Start

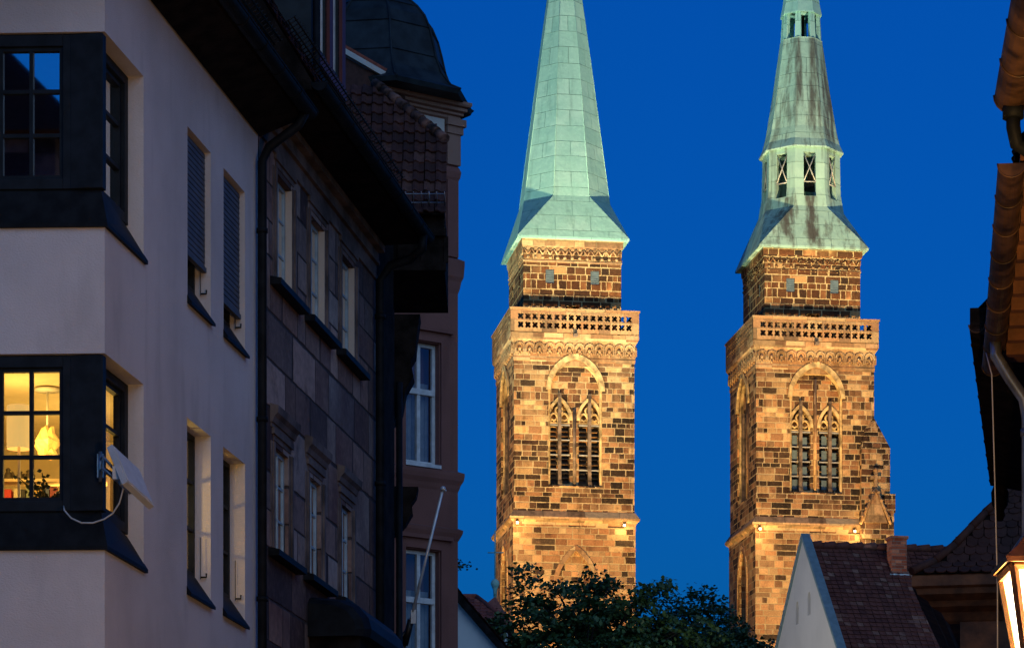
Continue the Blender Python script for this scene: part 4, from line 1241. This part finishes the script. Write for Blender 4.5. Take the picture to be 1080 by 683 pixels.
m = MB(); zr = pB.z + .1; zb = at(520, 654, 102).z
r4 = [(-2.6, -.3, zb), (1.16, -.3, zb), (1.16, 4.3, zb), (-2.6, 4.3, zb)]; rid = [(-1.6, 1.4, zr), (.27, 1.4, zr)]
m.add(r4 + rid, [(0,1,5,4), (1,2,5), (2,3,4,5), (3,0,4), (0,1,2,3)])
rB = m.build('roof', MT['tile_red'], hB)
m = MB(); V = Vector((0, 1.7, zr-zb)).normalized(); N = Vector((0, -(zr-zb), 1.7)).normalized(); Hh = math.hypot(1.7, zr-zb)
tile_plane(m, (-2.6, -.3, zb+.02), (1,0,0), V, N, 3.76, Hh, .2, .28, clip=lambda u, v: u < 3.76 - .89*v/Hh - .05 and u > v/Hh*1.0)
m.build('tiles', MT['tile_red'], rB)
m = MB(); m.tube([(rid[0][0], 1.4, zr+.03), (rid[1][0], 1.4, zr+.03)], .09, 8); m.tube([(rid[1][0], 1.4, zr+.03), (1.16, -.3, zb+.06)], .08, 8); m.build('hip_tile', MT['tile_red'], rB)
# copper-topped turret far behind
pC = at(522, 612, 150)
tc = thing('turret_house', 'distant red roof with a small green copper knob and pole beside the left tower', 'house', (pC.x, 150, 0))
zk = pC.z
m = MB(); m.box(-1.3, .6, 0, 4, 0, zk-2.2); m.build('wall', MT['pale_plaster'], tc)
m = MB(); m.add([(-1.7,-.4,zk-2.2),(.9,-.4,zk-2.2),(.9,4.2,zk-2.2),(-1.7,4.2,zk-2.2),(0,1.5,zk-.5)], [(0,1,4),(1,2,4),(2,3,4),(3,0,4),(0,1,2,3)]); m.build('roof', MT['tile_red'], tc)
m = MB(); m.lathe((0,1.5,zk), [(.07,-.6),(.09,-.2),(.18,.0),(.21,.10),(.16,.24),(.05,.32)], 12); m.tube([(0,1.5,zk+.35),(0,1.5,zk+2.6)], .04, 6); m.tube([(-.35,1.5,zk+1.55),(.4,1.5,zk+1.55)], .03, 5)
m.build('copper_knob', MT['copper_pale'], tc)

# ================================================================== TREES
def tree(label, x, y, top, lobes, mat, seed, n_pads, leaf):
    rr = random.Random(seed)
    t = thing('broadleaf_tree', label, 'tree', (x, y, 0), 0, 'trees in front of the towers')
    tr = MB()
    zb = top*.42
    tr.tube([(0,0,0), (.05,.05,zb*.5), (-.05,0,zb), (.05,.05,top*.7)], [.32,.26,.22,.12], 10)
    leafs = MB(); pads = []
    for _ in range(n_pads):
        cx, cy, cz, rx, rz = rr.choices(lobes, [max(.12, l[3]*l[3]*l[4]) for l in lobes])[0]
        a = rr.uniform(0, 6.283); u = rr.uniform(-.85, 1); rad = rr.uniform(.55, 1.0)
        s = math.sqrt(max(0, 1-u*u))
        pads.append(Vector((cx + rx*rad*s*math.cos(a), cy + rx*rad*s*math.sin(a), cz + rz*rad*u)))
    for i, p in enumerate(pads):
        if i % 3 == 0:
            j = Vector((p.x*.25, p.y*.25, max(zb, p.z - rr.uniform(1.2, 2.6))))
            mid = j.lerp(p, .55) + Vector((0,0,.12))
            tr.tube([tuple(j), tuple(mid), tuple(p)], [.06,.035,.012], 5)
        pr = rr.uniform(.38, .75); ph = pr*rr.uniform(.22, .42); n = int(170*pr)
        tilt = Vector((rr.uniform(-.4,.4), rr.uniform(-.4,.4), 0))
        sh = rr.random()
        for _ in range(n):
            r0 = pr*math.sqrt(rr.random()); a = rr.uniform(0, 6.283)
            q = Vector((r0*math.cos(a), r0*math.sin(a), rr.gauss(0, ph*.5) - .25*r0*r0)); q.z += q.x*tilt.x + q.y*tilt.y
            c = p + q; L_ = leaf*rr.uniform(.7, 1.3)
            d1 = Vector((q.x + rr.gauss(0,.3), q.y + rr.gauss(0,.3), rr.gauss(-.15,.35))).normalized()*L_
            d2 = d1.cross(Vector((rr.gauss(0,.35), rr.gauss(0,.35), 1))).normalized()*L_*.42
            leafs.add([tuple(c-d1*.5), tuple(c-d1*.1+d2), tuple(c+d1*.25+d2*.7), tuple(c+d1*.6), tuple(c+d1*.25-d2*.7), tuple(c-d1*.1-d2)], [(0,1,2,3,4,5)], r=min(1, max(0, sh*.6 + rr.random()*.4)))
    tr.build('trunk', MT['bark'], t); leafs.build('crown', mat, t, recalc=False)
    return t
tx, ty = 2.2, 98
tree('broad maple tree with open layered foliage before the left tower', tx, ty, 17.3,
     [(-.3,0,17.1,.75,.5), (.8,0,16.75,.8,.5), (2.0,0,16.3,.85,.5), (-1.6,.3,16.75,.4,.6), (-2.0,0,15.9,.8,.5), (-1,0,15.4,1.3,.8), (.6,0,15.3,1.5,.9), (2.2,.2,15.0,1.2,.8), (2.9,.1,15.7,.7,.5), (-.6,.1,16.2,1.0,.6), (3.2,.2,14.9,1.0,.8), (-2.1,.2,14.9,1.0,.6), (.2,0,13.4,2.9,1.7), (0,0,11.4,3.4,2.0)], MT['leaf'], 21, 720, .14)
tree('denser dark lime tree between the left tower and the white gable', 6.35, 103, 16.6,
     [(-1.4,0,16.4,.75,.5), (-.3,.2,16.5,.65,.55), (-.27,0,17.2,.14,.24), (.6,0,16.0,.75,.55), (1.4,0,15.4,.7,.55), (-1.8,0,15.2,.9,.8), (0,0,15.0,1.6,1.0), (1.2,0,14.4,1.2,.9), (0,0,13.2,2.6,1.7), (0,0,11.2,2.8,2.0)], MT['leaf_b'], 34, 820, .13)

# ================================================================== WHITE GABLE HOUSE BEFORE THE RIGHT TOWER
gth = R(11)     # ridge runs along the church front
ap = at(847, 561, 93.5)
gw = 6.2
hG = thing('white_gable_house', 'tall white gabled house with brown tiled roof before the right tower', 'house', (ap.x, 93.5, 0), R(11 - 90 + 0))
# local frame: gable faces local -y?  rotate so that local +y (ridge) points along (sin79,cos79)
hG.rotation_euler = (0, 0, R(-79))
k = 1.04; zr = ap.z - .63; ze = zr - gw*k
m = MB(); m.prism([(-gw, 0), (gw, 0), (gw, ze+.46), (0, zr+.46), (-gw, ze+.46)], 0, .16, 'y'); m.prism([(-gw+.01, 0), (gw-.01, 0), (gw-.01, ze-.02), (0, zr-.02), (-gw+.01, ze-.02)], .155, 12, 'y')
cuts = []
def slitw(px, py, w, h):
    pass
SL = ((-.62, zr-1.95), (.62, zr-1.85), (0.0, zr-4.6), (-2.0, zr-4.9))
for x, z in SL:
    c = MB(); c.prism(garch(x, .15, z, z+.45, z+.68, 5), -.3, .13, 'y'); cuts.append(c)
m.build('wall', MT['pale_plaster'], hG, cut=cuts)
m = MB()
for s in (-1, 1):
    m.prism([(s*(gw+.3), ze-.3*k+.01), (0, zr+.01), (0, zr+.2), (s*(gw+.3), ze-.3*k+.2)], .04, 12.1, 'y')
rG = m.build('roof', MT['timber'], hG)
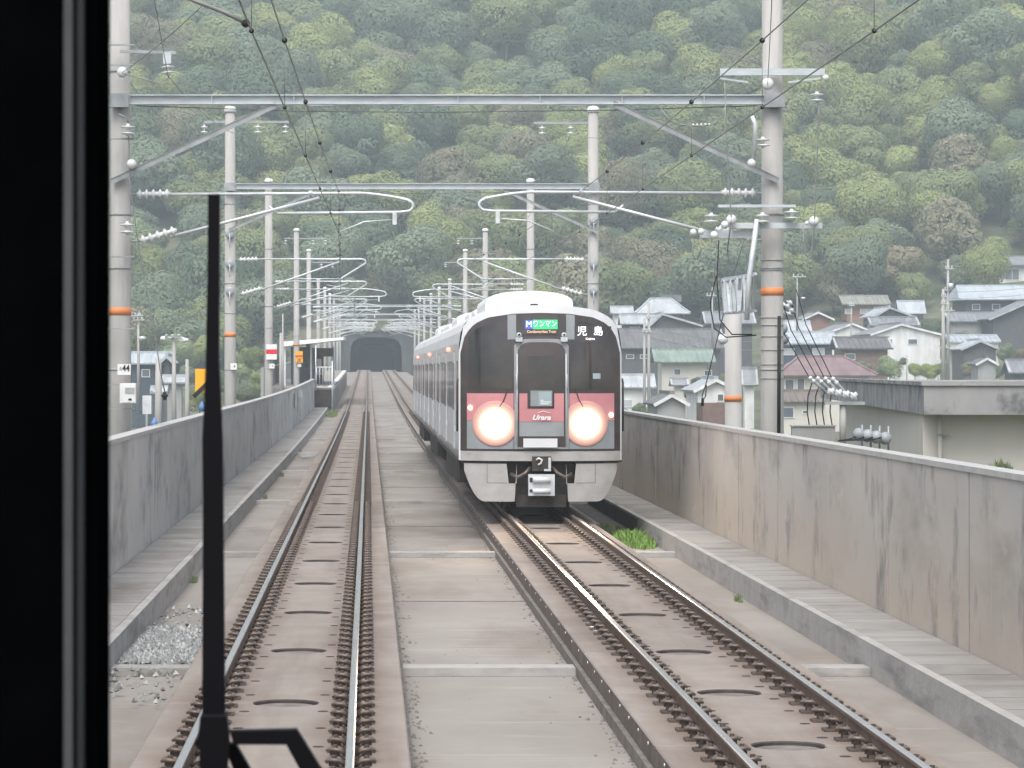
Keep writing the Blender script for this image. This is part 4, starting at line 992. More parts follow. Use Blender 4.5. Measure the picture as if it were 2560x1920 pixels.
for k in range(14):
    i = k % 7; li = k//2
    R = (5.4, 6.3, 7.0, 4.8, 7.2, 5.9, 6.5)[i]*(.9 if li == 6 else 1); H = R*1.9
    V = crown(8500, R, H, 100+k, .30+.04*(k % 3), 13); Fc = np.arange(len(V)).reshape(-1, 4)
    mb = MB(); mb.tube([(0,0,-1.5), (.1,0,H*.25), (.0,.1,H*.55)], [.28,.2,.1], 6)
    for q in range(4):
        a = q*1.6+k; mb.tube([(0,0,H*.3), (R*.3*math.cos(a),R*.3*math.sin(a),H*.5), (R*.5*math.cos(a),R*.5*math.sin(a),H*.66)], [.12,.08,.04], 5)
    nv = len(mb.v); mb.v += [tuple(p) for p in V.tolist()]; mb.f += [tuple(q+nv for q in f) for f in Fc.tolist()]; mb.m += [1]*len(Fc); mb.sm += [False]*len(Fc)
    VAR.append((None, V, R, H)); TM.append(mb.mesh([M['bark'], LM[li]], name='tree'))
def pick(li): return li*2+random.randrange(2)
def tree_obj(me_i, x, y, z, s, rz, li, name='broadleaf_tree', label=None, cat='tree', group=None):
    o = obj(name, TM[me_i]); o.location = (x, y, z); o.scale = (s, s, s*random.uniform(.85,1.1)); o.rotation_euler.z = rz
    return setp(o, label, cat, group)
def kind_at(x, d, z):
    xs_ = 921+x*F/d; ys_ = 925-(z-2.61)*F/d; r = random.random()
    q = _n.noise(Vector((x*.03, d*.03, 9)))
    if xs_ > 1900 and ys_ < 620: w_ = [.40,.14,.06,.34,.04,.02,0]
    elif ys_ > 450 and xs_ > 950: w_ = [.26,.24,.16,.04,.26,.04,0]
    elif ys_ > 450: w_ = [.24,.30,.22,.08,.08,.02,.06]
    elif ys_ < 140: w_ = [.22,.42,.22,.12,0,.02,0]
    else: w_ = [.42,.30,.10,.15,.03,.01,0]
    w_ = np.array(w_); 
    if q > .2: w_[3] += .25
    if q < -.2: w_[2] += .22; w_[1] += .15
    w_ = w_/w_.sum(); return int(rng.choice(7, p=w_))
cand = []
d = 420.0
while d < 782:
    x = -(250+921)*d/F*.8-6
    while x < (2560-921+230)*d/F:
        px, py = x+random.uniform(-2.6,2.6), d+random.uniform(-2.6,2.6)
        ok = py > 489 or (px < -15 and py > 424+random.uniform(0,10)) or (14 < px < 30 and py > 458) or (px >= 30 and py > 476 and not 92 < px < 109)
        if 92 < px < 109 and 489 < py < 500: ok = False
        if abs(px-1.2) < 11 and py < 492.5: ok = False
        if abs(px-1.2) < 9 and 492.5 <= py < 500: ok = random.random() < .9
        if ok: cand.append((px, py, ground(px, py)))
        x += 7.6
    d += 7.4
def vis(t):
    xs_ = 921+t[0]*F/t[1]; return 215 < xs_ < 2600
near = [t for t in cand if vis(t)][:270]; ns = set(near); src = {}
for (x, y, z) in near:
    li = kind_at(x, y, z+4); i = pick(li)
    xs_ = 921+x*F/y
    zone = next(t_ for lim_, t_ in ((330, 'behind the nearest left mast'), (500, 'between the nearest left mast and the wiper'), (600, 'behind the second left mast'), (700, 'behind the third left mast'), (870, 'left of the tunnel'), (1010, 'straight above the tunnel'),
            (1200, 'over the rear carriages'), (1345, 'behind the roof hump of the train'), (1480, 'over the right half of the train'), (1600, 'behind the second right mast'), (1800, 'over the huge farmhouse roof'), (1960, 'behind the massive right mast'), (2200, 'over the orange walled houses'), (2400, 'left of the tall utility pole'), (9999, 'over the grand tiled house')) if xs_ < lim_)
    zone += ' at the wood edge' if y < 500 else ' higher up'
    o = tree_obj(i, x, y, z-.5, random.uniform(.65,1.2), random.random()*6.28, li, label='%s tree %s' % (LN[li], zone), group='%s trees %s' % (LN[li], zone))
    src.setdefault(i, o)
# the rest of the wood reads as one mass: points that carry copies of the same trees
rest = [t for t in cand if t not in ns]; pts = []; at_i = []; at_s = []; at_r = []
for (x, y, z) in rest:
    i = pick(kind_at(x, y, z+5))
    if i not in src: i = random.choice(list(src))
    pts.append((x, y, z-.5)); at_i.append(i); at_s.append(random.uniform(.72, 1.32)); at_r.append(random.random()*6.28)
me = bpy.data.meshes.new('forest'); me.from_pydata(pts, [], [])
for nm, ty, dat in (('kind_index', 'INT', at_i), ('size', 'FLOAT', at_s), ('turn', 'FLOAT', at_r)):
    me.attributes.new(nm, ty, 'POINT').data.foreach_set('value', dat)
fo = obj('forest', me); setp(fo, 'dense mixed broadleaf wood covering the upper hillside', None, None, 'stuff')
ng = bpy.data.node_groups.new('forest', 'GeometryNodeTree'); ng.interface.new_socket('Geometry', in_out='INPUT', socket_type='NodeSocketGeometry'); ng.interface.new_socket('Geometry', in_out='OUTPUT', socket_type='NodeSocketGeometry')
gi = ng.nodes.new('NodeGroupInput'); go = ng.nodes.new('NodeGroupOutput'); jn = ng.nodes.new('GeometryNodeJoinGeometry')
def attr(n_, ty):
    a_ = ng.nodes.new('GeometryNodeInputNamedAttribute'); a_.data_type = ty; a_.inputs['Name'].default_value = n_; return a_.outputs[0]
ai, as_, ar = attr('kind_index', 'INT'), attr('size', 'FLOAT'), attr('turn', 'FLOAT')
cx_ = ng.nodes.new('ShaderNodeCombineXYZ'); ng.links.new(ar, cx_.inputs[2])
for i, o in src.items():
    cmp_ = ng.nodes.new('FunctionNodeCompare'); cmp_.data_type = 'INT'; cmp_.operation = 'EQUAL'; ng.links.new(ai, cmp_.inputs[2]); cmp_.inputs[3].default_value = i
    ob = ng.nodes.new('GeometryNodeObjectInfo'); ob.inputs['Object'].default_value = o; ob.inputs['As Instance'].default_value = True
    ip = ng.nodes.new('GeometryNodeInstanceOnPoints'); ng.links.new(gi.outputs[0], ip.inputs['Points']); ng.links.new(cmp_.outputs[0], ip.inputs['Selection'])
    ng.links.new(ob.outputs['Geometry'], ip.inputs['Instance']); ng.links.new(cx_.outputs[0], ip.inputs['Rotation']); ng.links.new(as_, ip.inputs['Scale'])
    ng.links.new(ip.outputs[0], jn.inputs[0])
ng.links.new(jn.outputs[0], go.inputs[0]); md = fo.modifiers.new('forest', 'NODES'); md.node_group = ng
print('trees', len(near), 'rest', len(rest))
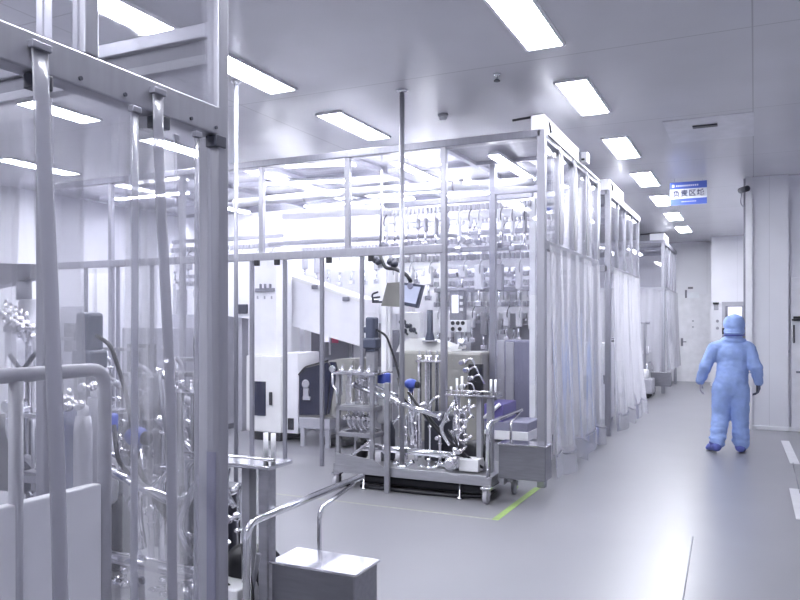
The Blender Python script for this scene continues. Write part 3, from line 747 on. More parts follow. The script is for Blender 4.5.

End

Search the lines for the string "Write" and copy every line that has it.

- _Solved exercise_:
Continue the Blender Python script for this scene: part 4, from line 1241. This part finishes the script. Write for Blender 4.5. Take the picture to be 1080 by 683 pixels.
The Blender Python script for this scene continues. Write part 3, from line 747 on. More parts follow. The script is for Blender 4.5.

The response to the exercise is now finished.